第22歩目 研究発表会を聴講してきました (唐島有輝)

ジャパンC翌日の11月25日、両国のKFCホールで行われた「第66回 JRA競走馬に関する調査研究発表会」を聴講してきました。この会に参加したのは初めてでしたが、大学の卒論発表会と似たような雰囲気だったので、新鮮さと懐かしさの両方を味わうことができて、とても楽しかったです。

演題は1~26まであって、もちろんどれも興味深い発表だったのですが、特にプログラムナンバー1の

「トラッキングデータから見るレース中のストライド頻度に与える要因(高橋佑治・Thilo Pfau・鶴岡史隆・吉田年伸・Brent Edwards・向井和隆)」

これが自分にとってはもう抜群に面白かったです。1発目からいきなりコレだったので、休日に参加費1万円を払った価値があったなと。
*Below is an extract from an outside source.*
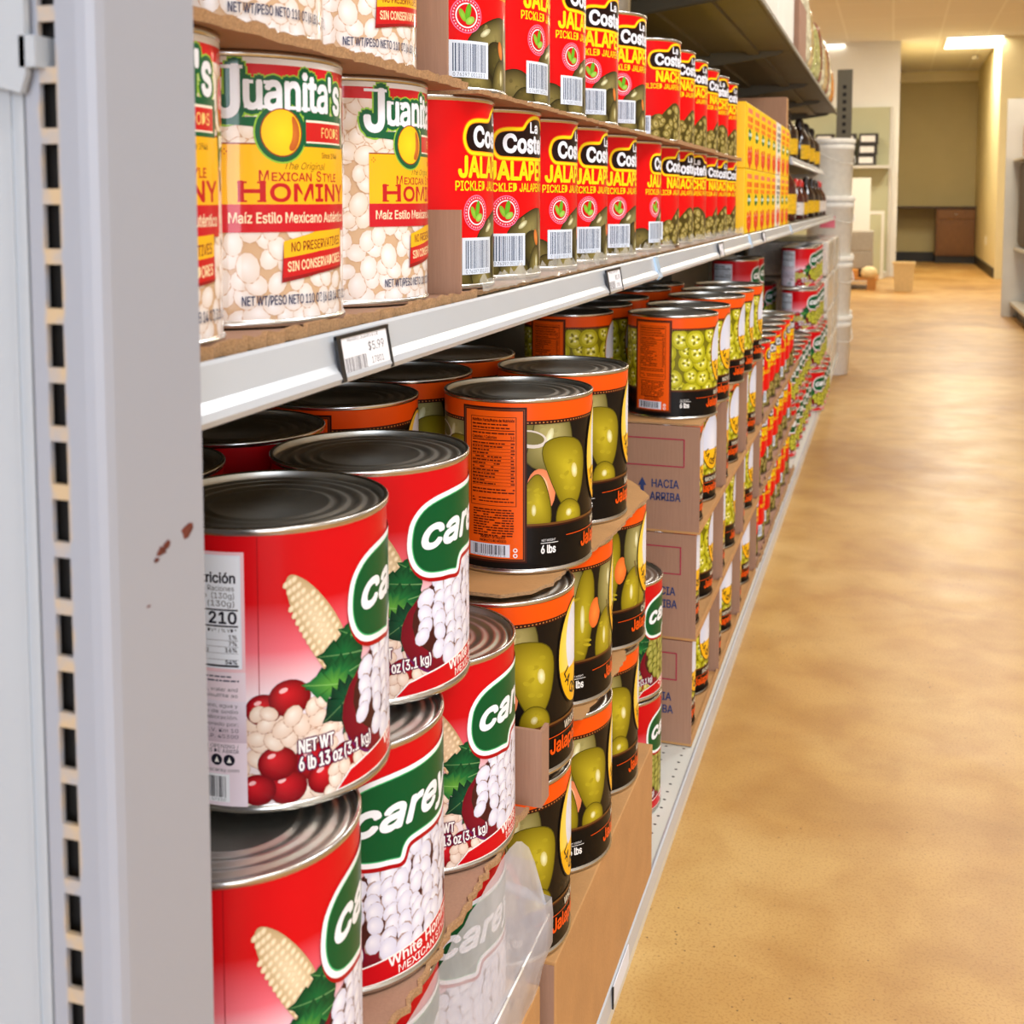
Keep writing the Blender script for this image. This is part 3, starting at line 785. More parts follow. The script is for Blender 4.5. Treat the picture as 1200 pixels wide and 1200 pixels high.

あまり研究発表の内容を書くのはマナー違反だと思うのでそこは割愛しますけど、大前提となる背景部分だけでも知らなかったことばかりなので、ここで少し紹介したいと思います。

 

JRAでは昨年からトラッキングシステムを導入していて、ターフビジョンの下方に各馬の位置情報が可視化されるようになりました。また、最近では速度も表示されるようになっています。ただ、センサーによって分かるのはそれだけではありません。各馬の走る速さをすごく細かく見ると、蹴る瞬間が一番速くて、空中に浮いている瞬間が一番遅いです。これらを使うことによって、各馬のストライドの頻度とストライドの長さが計算できます。
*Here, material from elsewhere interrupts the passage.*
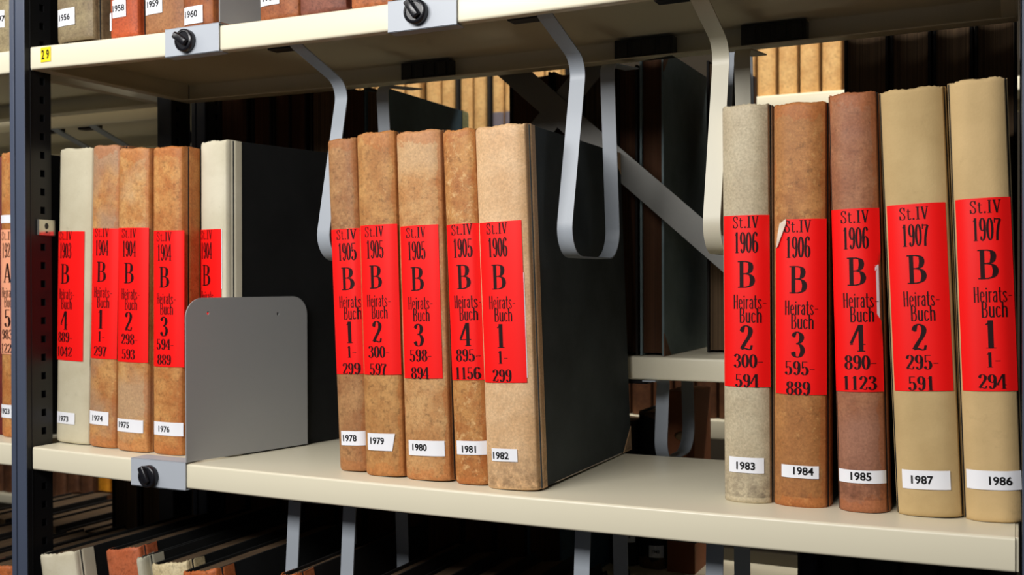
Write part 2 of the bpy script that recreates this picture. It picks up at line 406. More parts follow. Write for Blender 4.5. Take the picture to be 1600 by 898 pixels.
def flat_obj(name, bm, mat, parent):
    me = bpy.data.meshes.new(name); bm.to_mesh(me); bm.free(); me.materials.append(mat)
    o = bpy.data.objects.new(name, me); COL.objects.link(o); o.parent = parent; return o

def book(name, label, x, y, z, t, h, lean=0, rotz=0, D=.285, spine=None, board=None, pages=None, wrap=.035, corners=(), group=None, seed=0, back=False, wear=.0012, tipmat=None, bulge=(.0085, 3.0)):
    """half-bound volume; bulge is how far its spine rounds; back=True turns its fore-edge to the viewer's aisle (spine on the far side)"""
    global SHY, EXPO
    SHY, EXPO = bulge
    th = math.atan(lean); zz = z + (t*math.sin(th) if th > 0 else 0)
    if back: loc, rz = (x+t, y+D, z), math.pi+rotz
    else: loc, rz = (x, y, zz), rotz
    o = thing(name, label, 'book', loc, (0, (-th if back else th), rz), group)
    o.rotation_mode = 'XYZ'
    board = board or M['board']; pages = pages or M['pages']
    obj('front_board', board_mesh(t-.0032, t, h, D), board, o)
    obj('back_board', board_mesh(0, .0032, h, D), board, o)
    obj('page_block', pages_mesh(t, h, D), pages, o)
    s = obj('spine', spine_mesh(t, h, wrap, seed, wear=wear), spine, o); weld(s, 60)
    for side, end in corners:
        obj('leather_corner', corner_mesh(side, t, D, .0002 if end == 0 else h-.0004, end == 0), tipmat or spine, o)
    return o
def red_label(o, t, lab, bc, year, num, rng, last, mat=None, xl=None, xr=None, letter='B', word=('Heirats-', 'Buch')):
    x0, x1, z0, z1 = lab; x0 = max(x0, .0006)
    l = obj('spine_label', patch_mesh(t, x0, x1, z0, z1, .0006, xl=xl, xr=xr), mat or M['red'], o); weld(l, 50)
    cx, cz = bc; P = []
    def put(alpha, s, w, hgt, dx, zc):
        for q in glyph_polys(alpha, s, w, hgt): P.append([(cx+dx+a, cz+zc-hgt/2+b) for a, b in q])
    put(G, 'St.IV', .0255, .0115, -.0005, .0512)
    put(G, year, .0235, .0205, 0, .0312)
    put(G, letter, .0175, .0265, 0, 0)
    put(GG, word[0], .031, .0140, .0030, -.0268)
    put(GG, word[1], .0215, .0140, .0040, -.0402)
    put(G, num, .0135, .0250, .0000, -.0622)
    wd = .0082
    put(G, rng, wd*sum(G[c][0] for c in rng)/.5*.93, .0135, .0015, -.0847)
    put(G, last, wd*sum(G[c][0] for c in last)/.5*.93, .0130, 0, -.1040)
    flat_obj('lettering', polys_on_spine(P, t, .0008, x0, max(x1, t)), M['ink'], l)
    return l
def number_tag(o, t, tg, text, nc, hgt=.0082, skew=0, sx=1.0):
    x0, x1, z0, z1 = tg; x0 = max(x0, .0006)
    l = obj('number_tag', patch_mesh(t, x0, x1, z0, z1, .0008, nx=8, nz=4, xr=(lambda z: x1-skew*(1-(z-z0)/(z1-z0))) if skew else None), M['white'], o); weld(l, 50)
    vs, fs = sans(text); bm = bmesh.new()
    V = [bm.verts.new(on_spine(nc[0]+a*hgt*sx, nc[1]+b*hgt, t, .00105)) for a, b in vs]
    for f in fs: bm.faces.new([V[i] for i in f])
    flat_obj('lettering', bm, M['blacktext'], l)
    return l

# ------------------------------------------------------------------ shelving
W, DEP, H, T = 1.174, .2954, .5255, .030
def sag_at(x, y, s0, s1, w=W):
    u = max(0, min(1, x/w)); k = max(0, min(1, y/DEP)); return -(s0+(s1-s0)*k)*(1-(2*u-1)**2)
def shelf(name, label, x0, w, z, y0=0, dep=DEP, s0=0, s1=0, group=None, flip=False, t=T):
    """pressed steel shelf: top sheet, front and back lips with return flanges, end lips; it sags under load"""
    o = thing(name, label, 'shelf', (x0, y0, z), (0, 0, 0), group)
    g, r, fl = .0015, .003, .013
    arc = [(r-r*math.sin(a*math.pi/8), -r+r*math.cos(a*math.pi/8)) for a in range(5)]
    arcb = [(r-r*math.cos(a*math.pi/8), -t+r-r*math.sin(a*math.pi/8)) for a in range(5)]
    out = arc + arcb + [(fl, -t)]
    inn = [(fl, -t+g), (r, -t+g), (g, -t+r), (g, -g-.001), (g+.001, -g)]
    prof = out+inn; full = prof + [(dep-(a if abs(a-fl) > 1e-6 else .026), b) for a, b in reversed(prof)]
    bm = bmesh.new(); ns = 24; R = []
    for k in range(ns+1):
        x = .003+(w-.006)*k/ns
        R.append([bm.verts.new((x, a, b+sag_at(x/w*W, a/dep*DEP, s0, s1))) for a, b in full])
    m = len(full)
    for a, b in zip(R, R[1:]):
        for i in range(m): bm.faces.new((a[i], a[(i+1) % m], b[(i+1) % m], b[i]))
    bm.faces.new(R[0]); bm.faces.new(R[-1][::-1])
    s = obj('shelf_panel', bm, M['ivory'], o); weld(s, 50)
    for xa, xb, xf in ((.0, .003, .016), (w-.003, w, w-.016)):
        e = bmesh.new(); box(e, min(xa, xb), max(xa, xb), .003, dep-.003, -t+.0002, -.0006, .0006)
        box(e, min(xa, xf), max(xa, xf), .0135, dep-.0135, -t+.0004, -t+.0019, .0003)
        obj('end_lip', e, M['ivory'], o)
    return o
def upright(label, x0, x1, ya, yb, z0, z1, inward=1, group=None):
    """slotted two-post upright frame; posts of folded section, slots in the flange that faces the shelf"""
    o = thing('upright_frame', label, 'shelf post', ((x0+x1)/2, 0, z0), (0, 0, 0), group)
    cx = (x0+x1)/2; hw = (x1-x0)/2; Hh = z1-z0
    for (y0, y1, front) in ((ya, ya+.042, True), (yb-.042, yb, False)):
        bm = bmesh.new()
        # face: two raised folds with a groove between
        f0, f1 = (y0, y0+.002) if front else (y1-.002, y1)
        gx = -hw+.30*2*hw
        box(bm, -hw, gx, f0, f1, 0, Hh, .0006); box(bm, gx+.0035, hw, f0, f1, 0, Hh, .0006)
        box(bm, gx, gx+.0035, f0+(.002 if front else -.002), f1+(.002 if front else -.002), 0, Hh)
        p = obj('post', bm, M['post'], o)
        fb = bmesh.new()
        for s in (-1, 1):
            xs = (hw-.0016, hw) if s > 0 else (-hw, -hw+.0016)
            a0, a1 = (y0+.002, y1) if front else (y0, y1-.002)
            # slotted flange: solid bands beside and between the slots
            ym = (a0+a1)/2+(.006 if front else -.006); sw = .0036
            box(fb, xs[0], xs[1], a0, ym-sw, 0, Hh); box(fb, xs[0], xs[1], ym+sw, a1, 0, Hh)
            k = 0; zz = 0
            while zz < Hh:
                box(fb, xs[0], xs[1], ym-sw, ym+sw, zz, min(zz+.0150, Hh)); zz += .0245
            if s > 0:   # raised fold that catches the light
                box(fb, xs[1]-.0006, xs[1]+.0006, a0+.007 if front else a1-.008, a0+.0085 if front else a1-.0065, 0, Hh)
        e = .0016
        box(fb, -hw+e, hw-e, (y1-.0016 if front else y0), (y1 if front else y0+.0016), 0, Hh)
        obj('slotted_flange', fb, M['postblack'], p)
    return o

# ---- floor of the store room
wl = obj('wall_back', box(bmesh.new(), -8, 5, 3.4, 3.5, -1.30, 2.6), paint('store_room_wall', (84, 74, 60), .8, .05, 20, .1)); tag(wl, kind='structure')
fl = obj('floor', box(bmesh.new(), -8, 5, -3, 3.5, -1.35, -1.30), paint('grey_linoleum', (84, 78, 70), .5, .08, 30, .1)); tag(fl, kind='structure')

FZ = -1.30
upright('dark blue grey slotted upright at the left end of the front shelves', -.0275, .0005, -.006, .302, FZ, 1.2)
upright('dark upright just inside the right edge of the photo', 1.1765, 1.2045, -.006, .302, FZ, 1.2)
upright('dark upright of the rack behind, seen past the left upright', -.0275, .0005, .334, .642, FZ, 1.2)
upright('dark upright of the rack behind, beyond the right hand books', 1.1765, 1.2045, .334, .642, FZ, 1.2)

XS = .0025; WS = 1.1715
up = shelf('steel_shelf', 'ivory steel shelf at the top with the yellow 29 sticker', XS, WS, H, 0, DEP, .0075, .0037)
shelf('steel_shelf', 'ivory steel shelf carrying the red labelled registers across the middle', XS, WS, 0, 0, DEP, .0048, .0037)
shelf('steel_shelf', 'ivory steel shelf low down under the bottom row of books', XS, WS, -H, 0, DEP, .003, .003)
shelf('steel_shelf', 'ivory shelf end at the left edge beside the 29 shelf', -1.205, 1.1765, H-.001)
shelf('steel_shelf', 'ivory shelf end at the left edge under the salmon labelled book', -1.205, 1.1765, .002)
shelf('steel_shelf', 'lowest shelf of the bay at the left edge', -1.205, 1.1765, -H)
BY = .336
shelf('steel_shelf', 'ivory shelf of the rack behind in the gap beside the black board', XS, WS, .117, BY)
shelf('steel_shelf', 'upper shelf of the rack behind the front shelves', XS, WS, .6425, BY)
shelf('steel_shelf', 'lower shelf of the rack behind the front shelves', XS, WS, -.2150, BY)
shelf('steel_shelf', 'shelf of the rack behind seen above the four leftmost registers', -1.205, 1.1765, .515, BY)
shelf('steel_shelf', 'lower shelf of the rack behind the left bay', -1.205, 1.1765, -.42, BY)

# 29 sticker on the top shelf's front
st = bmesh.new(); box(st, .0225, .0405, -.0009, -.0001, -.0225, -.0035)
s29 = obj('shelf_sticker', st, M['yellow'], up, label='yellow number sticker')
bm = bmesh.new()
for ch, cx in (('2', .0268), ('9', .0355)):
    vs, fs = sans(ch); V = [bm.verts.new((cx+a*.0125*.62, -.00125, -.013+b*.0125)) for a, b in vs]
    for f in fs: bm.faces.new([V[i] for i in f])
flat_obj('lettering', bm, M['blacktext'], s29)

# small zinc clip hooked into the left upright
c = thing('post_clip', 'small shiny metal clip hooked into the left upright', 'clip', (.0012, .013, .279))
bm = bmesh.new(); box(bm, 0, .0012, 0, .0275, 0, .021, .0004); box(bm, 0, .004, -.0012, 0, 0, .021, .0004)
obj('clip_plate', bm, M['clip'], c)
bm = bmesh.new(); prism(bm, [(.0135+.0028*math.cos(a*math.pi/8), .0125+.0042*math.sin(a*math.pi/8)) for a in range(16)], 'x', .0010, .0016)
prism(bm, [(.0135+.0013*math.cos(a*math.pi/5), .0045+.0013*math.sin(a*math.pi/5)) for a in range(10)], 'x', .0010, .0016)
obj('clip_hole', bm, M['black'], c)

# ---- clamped book ends: bracket round the shelf lip, knob, standing plate
def rounded_plate(L, Hh, r, holes, th):
    cu = bpy.data.curves.new('tmp_plate', 'CURVE'); cu.dimensions = '2D'; cu.fill_mode = 'BOTH'; cu.extrude = th/2
    def poly(pts):
        s = cu.splines.new('POLY'); s.points.add(len(pts)-1); s.use_cyclic_u = True
        for q, p in zip(pts, s.points): p.co = (q[0], q[1], 0, 1)
    pts = [(0, 0), (L, 0)]
    pts += [(L-r+r*math.cos(a*math.pi/16), Hh-r+r*math.sin(a*math.pi/16)) for a in range(9)]
    pts += [(r-r*math.sin(a*math.pi/16), Hh-r+r*math.cos(a*math.pi/16)) for a in range(9)]
    poly(pts)
    for hx, hz, a, b in holes: poly([(hx+a*math.cos(-k*math.pi/8), hz+b*math.sin(-k*math.pi/8)) for k in range(16)])
    o = bpy.data.objects.new('tmp_plate', cu); COL.objects.link(o)
    dg = bpy.context.evaluated_depsgraph_get(); me = bpy.data.meshes.new_from_object(o.evaluated_get(dg))
    bm = bmesh.new(); bm.from_mesh(me)
    for v in bm.verts: v.co = Vector((v.co.z, v.co.x, v.co.y))     # curve plane -> the plate's Y-Z plane
    bmesh.ops.remove_doubles(bm, verts=bm.verts[:], dist=1e-6)
    bpy.data.objects.remove(o); bpy.data.curves.remove(cu); bpy.data.meshes.remove(me)
    return bm
def bookend(label, xl, xr, z, knob, ang, yaw, plate=True):
    o = thing('clamped_book_end', label, 'book end', (xr, 0, z))
    bm = bmesh.new(); w = xr-xl
    box(bm, -w, 0, -.0028, -.0008, -T-.0030, .0014, .0005)          # face over the lip
    box(bm, -w, 0, -.0028, .014, -T-.0030, -T-.0014, .0005)         # folded under the lip
    box(bm, -w, 0, -.0028, .024, .0003, .0014, .0004)               # tongue on the shelf top
    obj('clamp_bracket', bm, M['grey'], o)
    k = lathe(bmesh.new(), [(0, 0), (.0124, 0), (.0135, .001), (.0135, .0070), (.0125, .0082), (.0104, .0086), (.0098, .0076), (0, .0076)], 36)
    kn = obj('clamp_knob', k, M['knob'], o); kn.location = (knob[0]-xr, -.0028, knob[1]-z); weld(kn, 40)
    b = bmesh.new(); box(b, -.0138, .0085, -.0130, -.0070, -.0044, .0044, .0020)
    g = obj('knob_bar', b, M['knob'], kn); weld(g, 50); g.rotation_euler = (0, math.radians(ang), 0)
    if plate:
        bp = rounded_plate(.1865, .198, .024, [(.0315, .179, .0017, .0024), (.1380, .1755, .0017, .0024)], .0016)
        pl = obj('standing_plate', bp, M['plate'], o); weld(pl, 40)
        pl.location = (.0012, -.0028, .0016); pl.rotation_euler = (0, 0, -yaw)
    return o
bookend('grey plate book end with black clamp knob standing beside register 1976', .181, .2690, -.0027, (.2135, -.0215), 62, math.radians(13.6))
bookend('grey book end clamped to the top shelf, right of the 29 sticker', .2400, .3235, .5210, (.2752, .5048), 32, math.radians(13))
bookend('grey book end with black knob clamped at the middle of the top shelf edge', .5575, .6425, .5178, (.5952, .5032), 55, math.radians(3))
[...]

この技術を用いて、いろいろな条件(馬場や距離、性別など)によってストライドに影響が出るのかを研究したのが上の講演の内容でした。

 

私も含めてファンにとってトラッキングシステムは「ターフビジョンでどの馬がどこにいるのか分かりやすいな」くらいなもので、もちろんそれだけでも便利なことでありがたいですが、我々が知らないところですごい活用がされているのだなと思いました。まず「この馬はピッチ走法だから~」とか「この馬はストライドが大きいから~」などトラックマンが目と感覚だけで判断していた各馬の走り方の個性が可視化できます。そしてもっと言えば、将来的にストライドの変化によって故障の前兆も分かるようになるかもしれないです。たとえば調教中に「いつもと走り方が違うからこれ以上負荷をかけるのはやめようか」とか。
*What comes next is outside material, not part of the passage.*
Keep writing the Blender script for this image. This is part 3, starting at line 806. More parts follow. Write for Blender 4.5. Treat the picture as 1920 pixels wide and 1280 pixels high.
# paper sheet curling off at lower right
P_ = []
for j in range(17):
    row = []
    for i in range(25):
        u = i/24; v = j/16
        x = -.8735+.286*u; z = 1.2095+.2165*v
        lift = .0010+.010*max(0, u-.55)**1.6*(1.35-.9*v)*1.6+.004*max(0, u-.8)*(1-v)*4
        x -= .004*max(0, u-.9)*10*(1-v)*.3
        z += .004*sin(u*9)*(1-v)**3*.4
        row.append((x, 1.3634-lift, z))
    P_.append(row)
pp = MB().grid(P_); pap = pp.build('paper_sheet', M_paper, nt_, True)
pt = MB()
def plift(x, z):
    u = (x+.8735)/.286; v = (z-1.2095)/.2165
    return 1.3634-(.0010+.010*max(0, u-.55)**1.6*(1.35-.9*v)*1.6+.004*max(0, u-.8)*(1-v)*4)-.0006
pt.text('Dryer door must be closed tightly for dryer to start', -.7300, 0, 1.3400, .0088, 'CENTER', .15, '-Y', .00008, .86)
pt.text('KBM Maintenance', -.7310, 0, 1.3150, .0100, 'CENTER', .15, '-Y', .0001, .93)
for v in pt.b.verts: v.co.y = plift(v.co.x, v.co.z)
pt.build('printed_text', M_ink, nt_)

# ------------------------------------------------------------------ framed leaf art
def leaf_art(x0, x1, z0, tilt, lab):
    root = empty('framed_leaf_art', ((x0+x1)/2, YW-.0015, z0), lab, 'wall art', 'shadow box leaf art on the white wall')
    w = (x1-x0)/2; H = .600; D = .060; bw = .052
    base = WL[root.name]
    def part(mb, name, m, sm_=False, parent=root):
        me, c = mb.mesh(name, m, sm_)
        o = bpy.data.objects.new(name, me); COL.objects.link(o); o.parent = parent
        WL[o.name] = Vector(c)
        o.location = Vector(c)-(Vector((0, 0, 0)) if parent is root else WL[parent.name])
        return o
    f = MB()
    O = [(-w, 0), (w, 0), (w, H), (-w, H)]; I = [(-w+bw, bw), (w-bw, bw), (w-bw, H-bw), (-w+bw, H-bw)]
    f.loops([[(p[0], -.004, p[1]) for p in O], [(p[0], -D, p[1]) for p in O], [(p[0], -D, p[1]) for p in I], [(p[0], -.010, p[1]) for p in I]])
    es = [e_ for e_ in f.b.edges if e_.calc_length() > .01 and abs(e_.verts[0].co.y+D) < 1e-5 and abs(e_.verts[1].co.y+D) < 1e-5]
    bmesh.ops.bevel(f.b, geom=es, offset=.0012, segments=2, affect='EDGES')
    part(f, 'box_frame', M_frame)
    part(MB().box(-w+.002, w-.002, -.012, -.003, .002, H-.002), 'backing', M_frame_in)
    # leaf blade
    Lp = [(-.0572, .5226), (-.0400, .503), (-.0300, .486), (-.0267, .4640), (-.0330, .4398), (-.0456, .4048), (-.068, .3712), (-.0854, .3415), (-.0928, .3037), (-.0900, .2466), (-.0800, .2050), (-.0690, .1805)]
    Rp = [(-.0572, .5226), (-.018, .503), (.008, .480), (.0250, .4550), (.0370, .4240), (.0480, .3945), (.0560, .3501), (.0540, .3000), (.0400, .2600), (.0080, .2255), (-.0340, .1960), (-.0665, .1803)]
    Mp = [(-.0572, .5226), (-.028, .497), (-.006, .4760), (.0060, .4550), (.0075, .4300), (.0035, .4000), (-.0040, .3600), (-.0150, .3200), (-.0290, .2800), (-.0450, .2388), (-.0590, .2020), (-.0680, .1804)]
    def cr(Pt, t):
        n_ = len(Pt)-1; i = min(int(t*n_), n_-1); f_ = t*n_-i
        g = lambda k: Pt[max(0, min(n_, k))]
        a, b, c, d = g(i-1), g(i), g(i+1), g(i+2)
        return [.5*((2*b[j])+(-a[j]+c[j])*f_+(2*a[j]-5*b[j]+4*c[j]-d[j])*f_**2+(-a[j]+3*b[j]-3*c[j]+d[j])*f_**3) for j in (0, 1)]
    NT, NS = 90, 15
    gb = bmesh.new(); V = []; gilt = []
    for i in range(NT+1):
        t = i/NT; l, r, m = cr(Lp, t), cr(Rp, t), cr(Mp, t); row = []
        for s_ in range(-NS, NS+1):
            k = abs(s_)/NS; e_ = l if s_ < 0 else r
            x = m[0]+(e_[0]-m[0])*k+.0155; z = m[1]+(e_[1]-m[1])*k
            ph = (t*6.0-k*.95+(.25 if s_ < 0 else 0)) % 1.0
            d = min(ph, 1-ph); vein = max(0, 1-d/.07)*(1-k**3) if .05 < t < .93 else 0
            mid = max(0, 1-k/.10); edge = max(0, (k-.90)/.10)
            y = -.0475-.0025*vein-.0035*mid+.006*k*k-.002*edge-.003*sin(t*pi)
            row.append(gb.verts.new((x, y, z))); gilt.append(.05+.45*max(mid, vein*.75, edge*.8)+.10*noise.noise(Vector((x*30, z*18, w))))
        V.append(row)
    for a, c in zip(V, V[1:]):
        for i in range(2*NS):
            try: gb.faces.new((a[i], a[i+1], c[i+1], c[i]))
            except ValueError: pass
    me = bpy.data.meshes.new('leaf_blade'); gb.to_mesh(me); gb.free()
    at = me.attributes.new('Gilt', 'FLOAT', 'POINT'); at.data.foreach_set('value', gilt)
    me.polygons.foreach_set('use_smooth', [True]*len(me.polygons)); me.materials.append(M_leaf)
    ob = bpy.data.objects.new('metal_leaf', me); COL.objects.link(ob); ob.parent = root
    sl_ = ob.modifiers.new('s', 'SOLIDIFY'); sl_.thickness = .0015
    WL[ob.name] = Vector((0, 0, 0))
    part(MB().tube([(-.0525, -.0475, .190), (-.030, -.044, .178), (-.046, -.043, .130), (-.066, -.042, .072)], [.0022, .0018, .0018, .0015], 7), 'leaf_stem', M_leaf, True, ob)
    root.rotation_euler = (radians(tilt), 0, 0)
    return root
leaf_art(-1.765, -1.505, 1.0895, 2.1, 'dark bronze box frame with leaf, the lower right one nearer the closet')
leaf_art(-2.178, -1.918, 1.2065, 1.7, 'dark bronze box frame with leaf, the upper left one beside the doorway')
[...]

トレセンと競馬場を行き来するだけの今までの生活だけだと、今回のような知識を得ることはできなかったので、何度も言いますが本当に行って良かったと思いました。私の場合は1番目の演題に興味の引っ掛かりがありましたが、他の方の場合だと別の演題がツボかもしれません。毎年ジャパンCの翌日に行われているようですし、一般の方も参加可能なので、来年は皆さんもぜひ。

 

美浦編集局 唐島有輝

 

 

唐島有輝

1993年7月11日生まれ。美浦調教班。

発表会には多くのJRA関係者が出席していましたが、学生さんたちも多数参加していました。名札をチラ見したら東大の方でした。私がチンプンカンプンだった内容でもウンウン頷いていらっしゃったのですが、なるほど、どうりで。彼らがいれば日本競馬の将来は明るいですね。競馬専門紙の将来を明るくするために、私も負けずに頑張ります。